人工生命体の「蛇」が人間に寄生して暮らす世界でのお話。女子高校生に寄生していた主人公の「蛇」は学校帰りに何者かに襲撃され人間の体が死亡してしまったが、その場に居合わせた同級生に寄生し直すことで難を逃れる。その後同胞の蛇たちも襲撃されていると確認され、うち一人が行方知れずになっていると判明する。その一人が自分たちを抹殺するために人間の中に潜伏していると考え、全員の前で蛇の姿を見せてから人間に寄生することで潔白を証明することとなる。

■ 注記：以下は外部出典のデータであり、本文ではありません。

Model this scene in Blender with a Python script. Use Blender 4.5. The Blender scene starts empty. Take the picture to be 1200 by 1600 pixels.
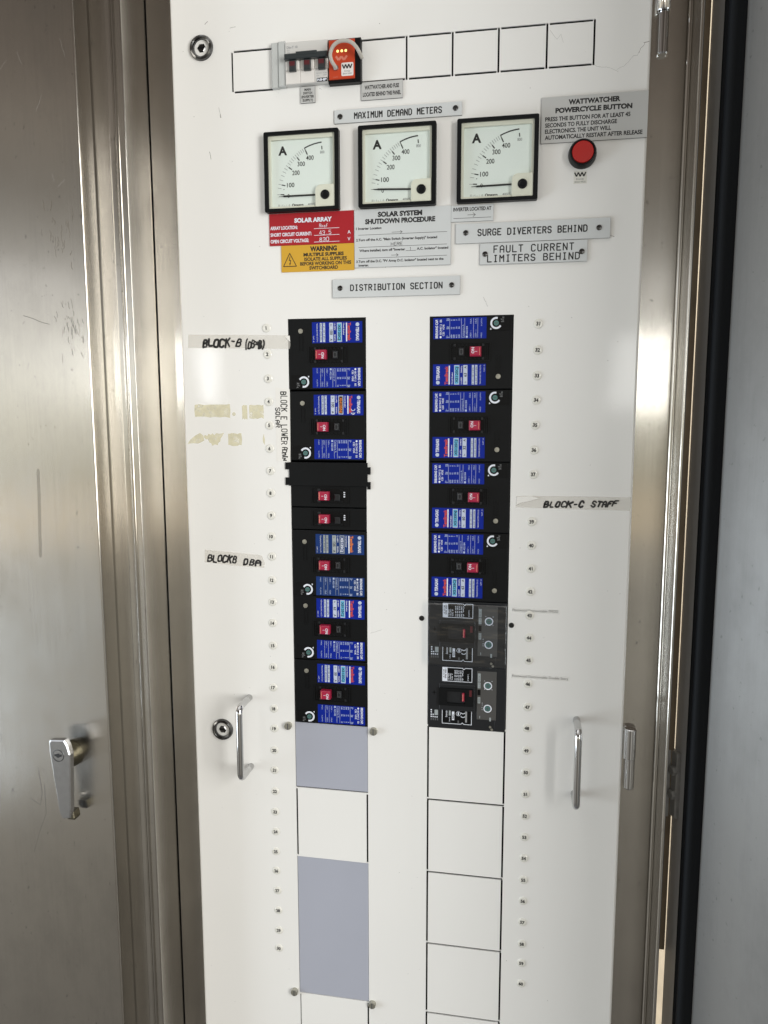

寄生先に選ばれた主人公の部活のメンバーを山奥の館に連れてきたところ、蛇の同胞たちが次々殺害されてしまう。どの人間が裏切り者の蛇なのかを探る、というお話。
SF系のミステリー作品となります。人工生命体「蛇」についての説明(特殊設定のルール)は詳しく書かれているので、そのルールの中で推理していくのが本書の流れとなります。
独自の特殊設定を活かし方が非常に上手いのが本作の見所となります。同胞を殺害したのは誰なのか?生きているとしても生存しているメンバーの誰かに寄生しているのか?といった様々な謎が用意されており、パズルのように解ける仕掛けになっているのは読んでいて面白い。作中に散らばっている伏線や謎の真相についても特殊設定をちゃんと読むと納得できる構成になっているので、自力で推理してみても楽しめるでしょう。
作品の雰囲気はかなり軽く作られており、登場キャラなどはライトノベルのような雰囲気で描かれています。全体的にもそこまで深い話にはなっていないので手軽に読めるのも良いところだと思います。
特殊設定系のミステリーが好きな方には楽しめる内容となっているので、気になる方はチェックしてみてください。